Three final points are necessary. First, the Court notes that because the case is set for a bench trial, the issues of confusion that could conceivably be present in a jury trial do not exist here. The Court is capable of compartmentalizing its factfinding and adjudicatory responsibilities so that bifurcation would not afford any benefit of confusion avoidance. Second, bifurcation would mean that the Court would potentially be faced with scheduling two bench trials as opposed to one, with no doubt two periods of summary judgment briefing. One set of permissible motions preceding one trial date would prove easier to coordinate in the Court's schedule. Third, the Court is also cognizant that, given the nature of this copyright infringement case, bifurcation might defeat early settlement talks rather than promote eventual informed settlement discussions as Defendant suggests. Conducting damages discovery earlier as opposed to later will enable the parties to evaluate their positions in advance of spending the resources required to reach a liability determination. Although the Court recognizes that courts and parties alike often differ on this issue, sometimes on a case-by-case basis, this Court endorses the proposition that the parties would benefit from being informed on potential damages earlier in this litigation.

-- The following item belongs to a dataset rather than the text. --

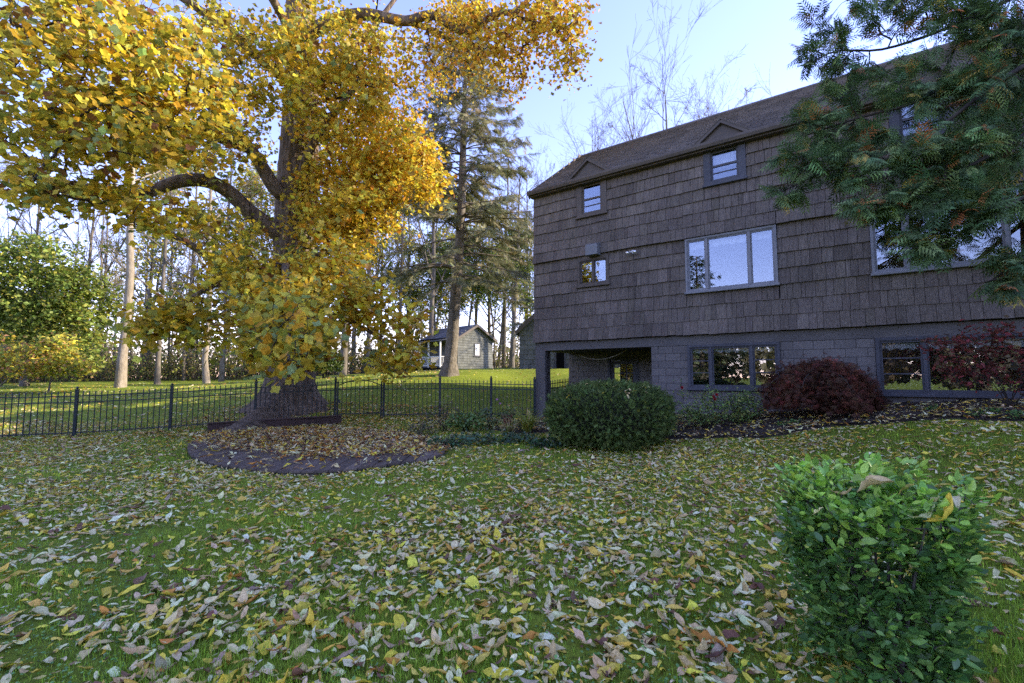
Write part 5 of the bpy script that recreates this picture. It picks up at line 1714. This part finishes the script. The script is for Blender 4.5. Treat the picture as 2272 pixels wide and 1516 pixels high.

Having weighed the foregoing factors, including any potential prejudice to the parties, any possible confusion to the factfinder, and the relative resulting convenience and economy that bifurcation could arguably produce, the Court concludes that bifurcation is not warranted under the specific circumstances presented here. Accordingly, this Court in its discretion DENIES Defendant's motion to bifurcate. (Doc. # 22.)